# TO DO:
Please output exactly the lines of the material from the first through the line containing "from mathutils import Vector, Matrix", and nothing more.

# AVAILABLE DATA:
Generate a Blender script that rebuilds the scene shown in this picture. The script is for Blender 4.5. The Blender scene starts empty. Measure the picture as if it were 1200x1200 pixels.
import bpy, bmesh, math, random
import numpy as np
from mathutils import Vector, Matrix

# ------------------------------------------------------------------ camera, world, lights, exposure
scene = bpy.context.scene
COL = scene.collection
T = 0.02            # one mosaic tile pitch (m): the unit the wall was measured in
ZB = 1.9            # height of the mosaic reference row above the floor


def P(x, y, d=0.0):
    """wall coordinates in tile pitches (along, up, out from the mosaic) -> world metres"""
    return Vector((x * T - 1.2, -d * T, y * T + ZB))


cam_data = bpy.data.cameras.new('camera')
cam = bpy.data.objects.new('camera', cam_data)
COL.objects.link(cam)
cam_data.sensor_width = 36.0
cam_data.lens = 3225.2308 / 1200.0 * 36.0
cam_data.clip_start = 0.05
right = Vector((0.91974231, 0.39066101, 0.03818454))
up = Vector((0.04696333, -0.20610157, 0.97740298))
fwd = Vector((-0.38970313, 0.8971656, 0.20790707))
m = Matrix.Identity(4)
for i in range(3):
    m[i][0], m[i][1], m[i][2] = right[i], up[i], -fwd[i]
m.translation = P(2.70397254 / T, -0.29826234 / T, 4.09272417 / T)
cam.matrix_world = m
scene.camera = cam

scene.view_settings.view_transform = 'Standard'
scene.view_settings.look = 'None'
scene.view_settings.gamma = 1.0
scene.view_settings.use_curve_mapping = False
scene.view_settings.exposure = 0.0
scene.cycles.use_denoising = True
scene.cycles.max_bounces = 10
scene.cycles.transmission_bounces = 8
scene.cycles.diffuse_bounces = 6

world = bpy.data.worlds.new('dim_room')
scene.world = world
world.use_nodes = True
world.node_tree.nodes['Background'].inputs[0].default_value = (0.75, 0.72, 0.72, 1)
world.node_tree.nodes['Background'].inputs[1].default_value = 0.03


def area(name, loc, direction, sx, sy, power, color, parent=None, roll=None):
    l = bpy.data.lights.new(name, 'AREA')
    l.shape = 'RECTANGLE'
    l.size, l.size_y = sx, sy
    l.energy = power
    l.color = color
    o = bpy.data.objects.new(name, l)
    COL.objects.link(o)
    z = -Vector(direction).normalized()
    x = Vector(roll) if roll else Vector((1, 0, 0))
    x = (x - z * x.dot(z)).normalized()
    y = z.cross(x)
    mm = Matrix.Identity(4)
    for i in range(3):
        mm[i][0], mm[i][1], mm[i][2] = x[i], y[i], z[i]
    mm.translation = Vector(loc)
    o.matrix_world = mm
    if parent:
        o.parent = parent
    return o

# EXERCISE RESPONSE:
Generate a Blender script that rebuilds the scene shown in this picture. The script is for Blender 4.5. The Blender scene starts empty. Measure the picture as if it were 1200x1200 pixels.
import bpy, bmesh, math, random
import numpy as np
from mathutils import Vector, Matrix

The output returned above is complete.